Comments are in order:

  1. Congratulations, this article reflects sound statistical thinking, and thanks to Felix for noticing. If it is true that 80-90 percent of the applicants are indistinguishable in terms of their being qualified to be at Harvard, then random selection is a great decision-making criterion. In the same way that if two football (soccer) teams could not find a way to win after 90+30 minutes, we might as well flip a coin to decide the outcome, leaving it to "chance"; or just accept a "tie" as the outcome.
  2. He could have taken his point further, and realize that the current Harvard admissions process is already a lottery (excepting the legacy admits, athletic recruits, and other privileged groups). That means his own place at Harvard was essentially determined by random draw (unless he was one of the privileged ones).
  3. I think the two-way split is too simplistic. In my mind, there are three groups: the top 10-20 percent are sure-ins, the bottom 10-20 percent are less qualified, and the middle 50% or so are all qualified but clearly less "talented" than the top segment.

Point 2 may not be obvious to all... Let me use an example from the recent Seife book. He proposed that a super-close election like Bush-Gore be settled by a random coin flip because the election really was a statistical tie, and so it would be fair to leave it to luck. Many observers recognized that each recount was like a coin flip. What is not often acknowledged: the original count was also and already a coin flip, so there isn't a need to flip another coin if we want a coin-flip outcome! You'd only recommend another coin flip if you didn't like the outcome of the last one.

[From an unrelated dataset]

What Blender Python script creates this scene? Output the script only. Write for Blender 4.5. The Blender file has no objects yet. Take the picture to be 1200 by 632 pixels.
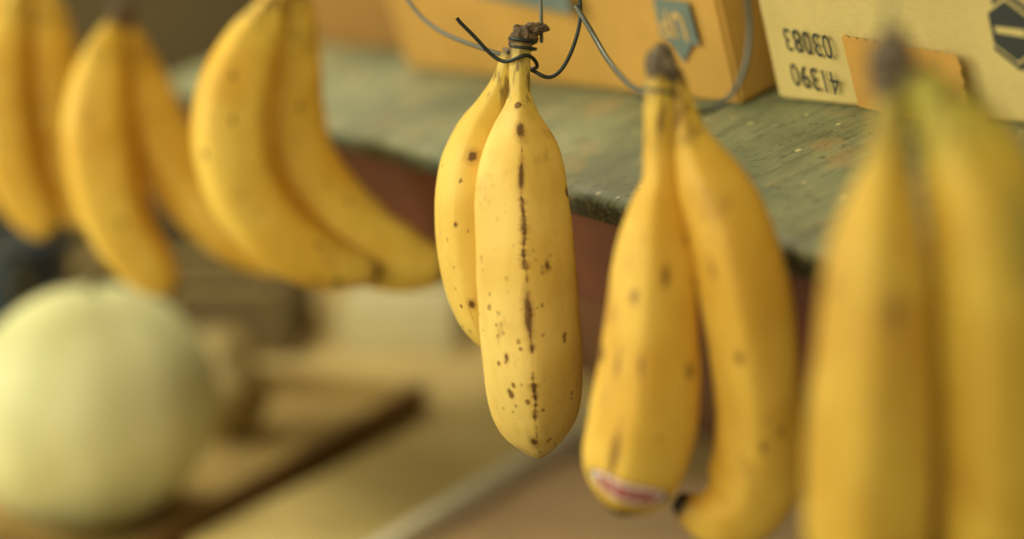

Similarly, in the Harvard admissions case, again excepting those privileged groups (one wonders if they constitute the 10-20% that Fitzsimmons cheekily segregated out), the existing admissions decisions can be considered the first coin flip. If the 80-90% are truly indistinguishable, then the admissions committee is only flipping a coin; they may think they are doing something valuable but they aren't, and they can't. For instance, an admissions officer might have read about the strange case of Fiji Water right before reading an essay talking about a trip to Fiji and colonalism, but the same officer reading the same essay (or a different officer assigned to read the same essay) might not be as impressed had he not been engrossed in the Fiji Water scandal.

To understand why the seemingly optimal coin-flip solution is unlikely to get adopted is to require us to think about the incentives facing the universities, and the power of perception, topics that I cover throughout Numbers Rule Your World.